Redes es una palabra clave. Ayer, hoy y, me animo a decir, mañana. Produce sentidos. Sí, en plural. En el relato católico, Pedro tiró las redes en el Mar de Galilea sin éxito con los peces para ser luego pescador de hombres”, por mandato divino. Así se lo ordenó Jesús. Tal vez, en aquel relato, red –como eufemismo y desde la perspectiva actual, lo que es poco recomendable para el análisis– haya sido una clara interpelación de cómo cerca del año 32 de nuestra era comenzó a construirse una red social. Tal vez, ¿no? Busco respuestas en lo que supongo como un cambio epocal. Aunque así lo comprendo, no me alcanza con saber y creer que “cambia, todo cambia”, como me enseñó Numhauser. ¿Cambia todo? ¿O, acaso, es lo de siempre con otro formato? La madrugada avanza. El silencio la acompaña. El celu –con una leve vibración– me alerta que un nuevo mensaje llegó a Facebook. Abro y leo. Llegó con algunos días de demora. De todas formas, leo con atención. “Oh Señor de las redes. / Ante tu altar han dejado nuevamente sus confesiones los seres humanos en este mundo nuevo que has creado en el que imploramos aprobación, aplausos y likes, en el sagrado nombre de Instagram, Facebook y Twitter. / Que tu prodigiosa empresa de intermediación de afectos siga creciendo mientras no nos demandes likes para una charla de bar, el encuentro con amigos, la confesión de un amor, la pena solitaria, el asado de los domingos, la puteada liberadora, la apelación de un perdón y el reverendo y sagrado grito de un gol. / Feliz año!”.
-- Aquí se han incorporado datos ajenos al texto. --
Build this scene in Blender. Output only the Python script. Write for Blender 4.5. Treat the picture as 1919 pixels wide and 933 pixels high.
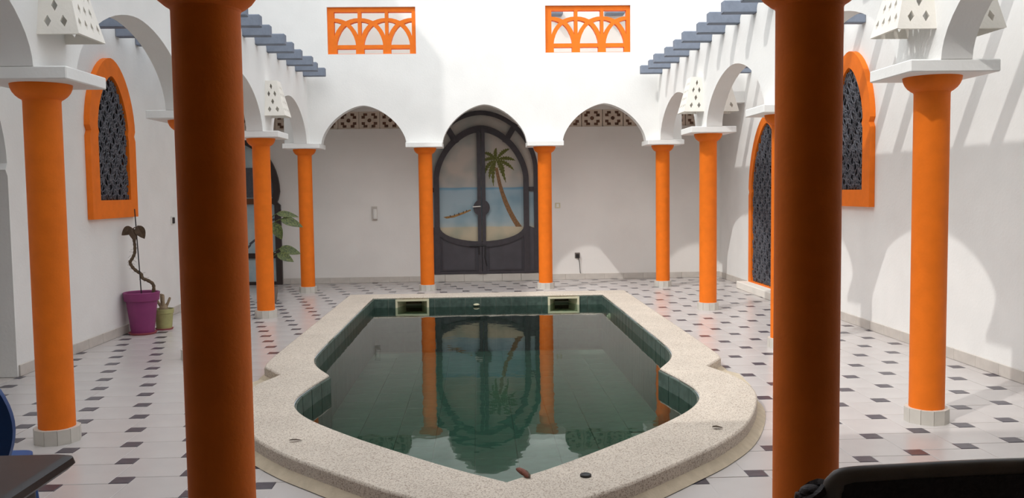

Gracias, querido amigo-hermano y colega Augusto dos Santos. Comparto tu deseo y lo hago mío con intenso deseo de que se cumpla. Te abrazo en la distancia con las mismas intenciones para vos, tu familia y –ya que estamos en red– para ustedes, apreciados lectores y lectoras. ¡Que el 2023 nos enrede con lo mejor!